Bake Off’s first Italian winner thought he would hate being in the tent. Now that he’s won, he feels more confident than ever – though he still has no plans to give up his day job

It was a grand slam for Italy – winners of Eurovision and Euro 2020 – this week, as Giuseppe Dell’Anno triumphed in The Great British Bake Off. The 45-year-old engineer – with his precise, impeccable English; his Bristolian life; wife and three sons; and his unbelievably tidy workstation – never thought of himself as a showman. “Whenever I do a Myers-Briggs [personality] test,” he tells me the morning after the final airs, “I come out as a massive introvert. Nothing gives me more energy than locking myself in a room and working on my own.

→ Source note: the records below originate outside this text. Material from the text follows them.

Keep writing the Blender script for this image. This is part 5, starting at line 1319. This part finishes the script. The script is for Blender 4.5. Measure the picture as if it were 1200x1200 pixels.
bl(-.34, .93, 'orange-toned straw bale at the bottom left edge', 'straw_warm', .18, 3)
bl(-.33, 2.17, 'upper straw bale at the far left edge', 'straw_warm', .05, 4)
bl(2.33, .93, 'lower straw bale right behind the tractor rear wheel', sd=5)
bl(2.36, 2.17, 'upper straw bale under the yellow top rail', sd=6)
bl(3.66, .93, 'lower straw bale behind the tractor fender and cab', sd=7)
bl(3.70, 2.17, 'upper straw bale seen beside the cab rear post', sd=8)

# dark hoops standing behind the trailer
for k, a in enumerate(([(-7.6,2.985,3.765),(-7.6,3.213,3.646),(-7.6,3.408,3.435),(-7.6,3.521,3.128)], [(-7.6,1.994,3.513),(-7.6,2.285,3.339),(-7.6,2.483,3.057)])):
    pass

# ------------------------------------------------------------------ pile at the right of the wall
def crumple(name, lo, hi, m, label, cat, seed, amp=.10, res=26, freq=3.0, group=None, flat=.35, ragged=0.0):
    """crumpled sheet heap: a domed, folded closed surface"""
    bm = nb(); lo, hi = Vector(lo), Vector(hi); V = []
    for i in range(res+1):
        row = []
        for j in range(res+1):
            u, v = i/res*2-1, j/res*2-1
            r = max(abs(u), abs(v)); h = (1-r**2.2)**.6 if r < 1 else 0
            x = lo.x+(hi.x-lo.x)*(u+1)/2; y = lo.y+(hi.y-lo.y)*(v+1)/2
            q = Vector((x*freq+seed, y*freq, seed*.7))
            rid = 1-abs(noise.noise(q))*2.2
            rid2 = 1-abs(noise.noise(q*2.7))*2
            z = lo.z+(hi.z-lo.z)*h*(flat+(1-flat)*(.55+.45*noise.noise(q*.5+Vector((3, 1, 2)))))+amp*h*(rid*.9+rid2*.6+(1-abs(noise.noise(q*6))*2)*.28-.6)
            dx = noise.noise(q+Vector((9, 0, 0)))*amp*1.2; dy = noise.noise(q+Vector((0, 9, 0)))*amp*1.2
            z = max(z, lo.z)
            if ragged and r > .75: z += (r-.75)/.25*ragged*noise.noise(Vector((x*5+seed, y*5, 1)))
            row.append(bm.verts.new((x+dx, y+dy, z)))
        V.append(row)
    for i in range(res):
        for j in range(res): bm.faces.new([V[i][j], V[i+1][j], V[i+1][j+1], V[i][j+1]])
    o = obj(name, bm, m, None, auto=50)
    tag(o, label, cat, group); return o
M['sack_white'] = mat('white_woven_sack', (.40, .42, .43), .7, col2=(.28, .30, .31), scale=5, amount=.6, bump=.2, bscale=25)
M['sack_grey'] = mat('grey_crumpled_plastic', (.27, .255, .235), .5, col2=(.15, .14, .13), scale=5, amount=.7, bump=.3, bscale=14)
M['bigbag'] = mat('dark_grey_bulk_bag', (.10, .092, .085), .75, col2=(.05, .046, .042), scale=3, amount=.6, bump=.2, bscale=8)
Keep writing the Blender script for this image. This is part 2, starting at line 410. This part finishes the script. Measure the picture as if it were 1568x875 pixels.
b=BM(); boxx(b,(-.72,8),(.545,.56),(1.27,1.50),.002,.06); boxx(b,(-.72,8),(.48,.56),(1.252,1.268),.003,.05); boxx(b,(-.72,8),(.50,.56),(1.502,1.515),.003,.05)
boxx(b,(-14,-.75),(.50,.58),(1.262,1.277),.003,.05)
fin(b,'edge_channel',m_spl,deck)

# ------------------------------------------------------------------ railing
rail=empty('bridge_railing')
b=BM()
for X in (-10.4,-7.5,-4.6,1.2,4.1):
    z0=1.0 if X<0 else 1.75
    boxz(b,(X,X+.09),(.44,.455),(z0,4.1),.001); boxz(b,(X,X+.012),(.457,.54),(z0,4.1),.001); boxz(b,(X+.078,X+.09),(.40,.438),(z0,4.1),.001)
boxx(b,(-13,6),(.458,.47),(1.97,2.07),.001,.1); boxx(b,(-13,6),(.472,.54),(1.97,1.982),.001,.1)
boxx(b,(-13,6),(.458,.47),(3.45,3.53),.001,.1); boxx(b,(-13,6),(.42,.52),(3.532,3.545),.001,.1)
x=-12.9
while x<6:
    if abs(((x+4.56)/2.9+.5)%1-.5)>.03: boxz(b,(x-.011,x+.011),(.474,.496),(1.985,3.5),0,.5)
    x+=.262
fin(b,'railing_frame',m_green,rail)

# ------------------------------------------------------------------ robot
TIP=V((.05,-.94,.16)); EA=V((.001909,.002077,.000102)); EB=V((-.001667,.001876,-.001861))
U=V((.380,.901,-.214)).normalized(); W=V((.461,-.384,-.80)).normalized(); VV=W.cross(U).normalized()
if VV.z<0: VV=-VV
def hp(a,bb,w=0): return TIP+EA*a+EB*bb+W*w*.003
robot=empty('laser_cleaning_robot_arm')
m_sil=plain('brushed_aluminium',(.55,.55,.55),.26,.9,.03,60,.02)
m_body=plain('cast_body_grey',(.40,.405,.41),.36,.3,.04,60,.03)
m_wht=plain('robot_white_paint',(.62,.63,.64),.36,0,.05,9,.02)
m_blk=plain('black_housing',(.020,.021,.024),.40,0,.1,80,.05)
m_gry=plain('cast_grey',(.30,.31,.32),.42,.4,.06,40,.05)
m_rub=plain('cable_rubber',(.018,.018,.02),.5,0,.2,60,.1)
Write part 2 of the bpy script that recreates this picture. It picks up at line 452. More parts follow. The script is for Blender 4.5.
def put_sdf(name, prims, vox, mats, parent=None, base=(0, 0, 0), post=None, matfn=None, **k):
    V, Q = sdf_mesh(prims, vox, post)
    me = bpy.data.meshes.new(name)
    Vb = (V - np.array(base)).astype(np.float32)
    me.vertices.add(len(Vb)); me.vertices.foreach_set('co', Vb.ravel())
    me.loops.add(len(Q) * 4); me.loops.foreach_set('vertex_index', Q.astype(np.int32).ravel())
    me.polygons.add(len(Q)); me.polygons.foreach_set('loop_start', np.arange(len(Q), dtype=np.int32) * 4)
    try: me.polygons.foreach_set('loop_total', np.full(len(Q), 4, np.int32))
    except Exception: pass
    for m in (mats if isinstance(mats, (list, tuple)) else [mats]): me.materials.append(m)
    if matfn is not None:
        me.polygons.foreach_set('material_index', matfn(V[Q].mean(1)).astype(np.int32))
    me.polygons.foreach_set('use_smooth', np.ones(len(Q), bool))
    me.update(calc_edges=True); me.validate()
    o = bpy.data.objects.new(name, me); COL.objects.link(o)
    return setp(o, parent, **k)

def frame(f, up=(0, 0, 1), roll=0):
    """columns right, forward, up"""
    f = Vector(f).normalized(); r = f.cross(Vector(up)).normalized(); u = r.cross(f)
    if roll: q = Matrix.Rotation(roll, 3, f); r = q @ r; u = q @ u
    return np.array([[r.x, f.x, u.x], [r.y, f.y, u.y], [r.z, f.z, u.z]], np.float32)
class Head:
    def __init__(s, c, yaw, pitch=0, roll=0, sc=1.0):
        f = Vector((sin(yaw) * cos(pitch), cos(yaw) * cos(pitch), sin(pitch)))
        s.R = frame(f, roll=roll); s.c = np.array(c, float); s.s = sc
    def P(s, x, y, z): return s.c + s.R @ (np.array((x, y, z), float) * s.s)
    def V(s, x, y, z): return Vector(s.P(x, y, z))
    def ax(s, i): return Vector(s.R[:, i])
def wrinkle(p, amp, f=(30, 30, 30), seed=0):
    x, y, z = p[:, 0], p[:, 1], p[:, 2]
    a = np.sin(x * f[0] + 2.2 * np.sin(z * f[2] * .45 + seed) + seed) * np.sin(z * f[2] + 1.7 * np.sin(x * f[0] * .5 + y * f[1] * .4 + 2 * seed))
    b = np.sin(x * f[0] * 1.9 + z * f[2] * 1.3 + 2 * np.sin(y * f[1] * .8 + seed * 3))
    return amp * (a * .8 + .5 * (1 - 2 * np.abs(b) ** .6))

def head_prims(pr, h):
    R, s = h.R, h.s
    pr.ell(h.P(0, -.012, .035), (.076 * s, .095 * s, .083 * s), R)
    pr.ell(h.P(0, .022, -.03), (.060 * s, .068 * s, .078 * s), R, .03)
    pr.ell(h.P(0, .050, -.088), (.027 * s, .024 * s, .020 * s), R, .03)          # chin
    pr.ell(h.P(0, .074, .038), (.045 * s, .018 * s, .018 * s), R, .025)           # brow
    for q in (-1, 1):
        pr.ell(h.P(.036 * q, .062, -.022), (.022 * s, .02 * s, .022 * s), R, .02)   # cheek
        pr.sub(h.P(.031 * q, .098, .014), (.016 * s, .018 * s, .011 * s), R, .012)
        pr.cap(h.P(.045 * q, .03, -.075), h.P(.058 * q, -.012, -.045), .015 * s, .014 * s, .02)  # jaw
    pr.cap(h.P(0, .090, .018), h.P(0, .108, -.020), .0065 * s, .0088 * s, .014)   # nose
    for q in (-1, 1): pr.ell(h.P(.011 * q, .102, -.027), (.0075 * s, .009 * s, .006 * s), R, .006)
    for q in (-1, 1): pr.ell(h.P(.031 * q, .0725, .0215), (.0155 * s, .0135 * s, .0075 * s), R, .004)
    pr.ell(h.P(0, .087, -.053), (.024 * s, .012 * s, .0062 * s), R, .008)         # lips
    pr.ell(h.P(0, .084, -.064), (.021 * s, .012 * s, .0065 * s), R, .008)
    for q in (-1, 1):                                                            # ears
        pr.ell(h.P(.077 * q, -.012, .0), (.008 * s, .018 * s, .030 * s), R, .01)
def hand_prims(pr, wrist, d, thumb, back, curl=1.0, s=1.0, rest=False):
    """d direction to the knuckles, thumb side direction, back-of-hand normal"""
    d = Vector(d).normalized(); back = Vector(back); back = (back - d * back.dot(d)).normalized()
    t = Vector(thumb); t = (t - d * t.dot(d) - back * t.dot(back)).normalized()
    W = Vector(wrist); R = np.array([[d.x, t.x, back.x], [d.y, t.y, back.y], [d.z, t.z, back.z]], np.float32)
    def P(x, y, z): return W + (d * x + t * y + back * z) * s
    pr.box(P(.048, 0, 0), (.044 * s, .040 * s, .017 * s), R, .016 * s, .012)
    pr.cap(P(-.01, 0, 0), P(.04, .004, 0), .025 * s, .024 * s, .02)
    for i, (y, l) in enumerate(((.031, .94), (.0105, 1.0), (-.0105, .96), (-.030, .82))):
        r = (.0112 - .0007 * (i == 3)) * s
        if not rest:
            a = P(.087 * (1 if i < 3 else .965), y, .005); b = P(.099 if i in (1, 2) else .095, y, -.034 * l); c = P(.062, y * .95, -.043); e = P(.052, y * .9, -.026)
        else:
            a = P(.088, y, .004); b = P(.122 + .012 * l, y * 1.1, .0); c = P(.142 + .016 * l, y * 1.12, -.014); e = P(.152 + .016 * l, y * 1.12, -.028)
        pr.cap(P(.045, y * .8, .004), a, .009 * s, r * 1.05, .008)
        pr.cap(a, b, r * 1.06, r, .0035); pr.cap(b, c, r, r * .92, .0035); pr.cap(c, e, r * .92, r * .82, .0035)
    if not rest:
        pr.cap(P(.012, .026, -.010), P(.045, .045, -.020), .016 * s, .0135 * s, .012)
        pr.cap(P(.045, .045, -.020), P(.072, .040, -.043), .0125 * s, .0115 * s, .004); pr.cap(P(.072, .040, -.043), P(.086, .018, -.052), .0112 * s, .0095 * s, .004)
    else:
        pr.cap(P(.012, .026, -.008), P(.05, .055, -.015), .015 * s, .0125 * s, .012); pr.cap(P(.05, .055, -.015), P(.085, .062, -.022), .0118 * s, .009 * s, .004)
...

When I got into Bake Off, I thought: ‘This is going to be a nightmare.’”

But cameras, audiences and – most importantly – the judges loved him. Twice awarded star baker – once for some milk bread that looked like vegetables, again for a German cake that looked like an alien invasion on the brink of victory – to the uninitiated, his creations may have seemed as elaborate as those of any Bake Off winner. “But one of the comments that Paul often gave me,” he recalls, of those moments before a Hollywood Handshake, “was that my bakes were ‘rather simple but very effective’. That is the way I work. I would rather spend time doing something small, and doing it very well, than venture into something complicated.”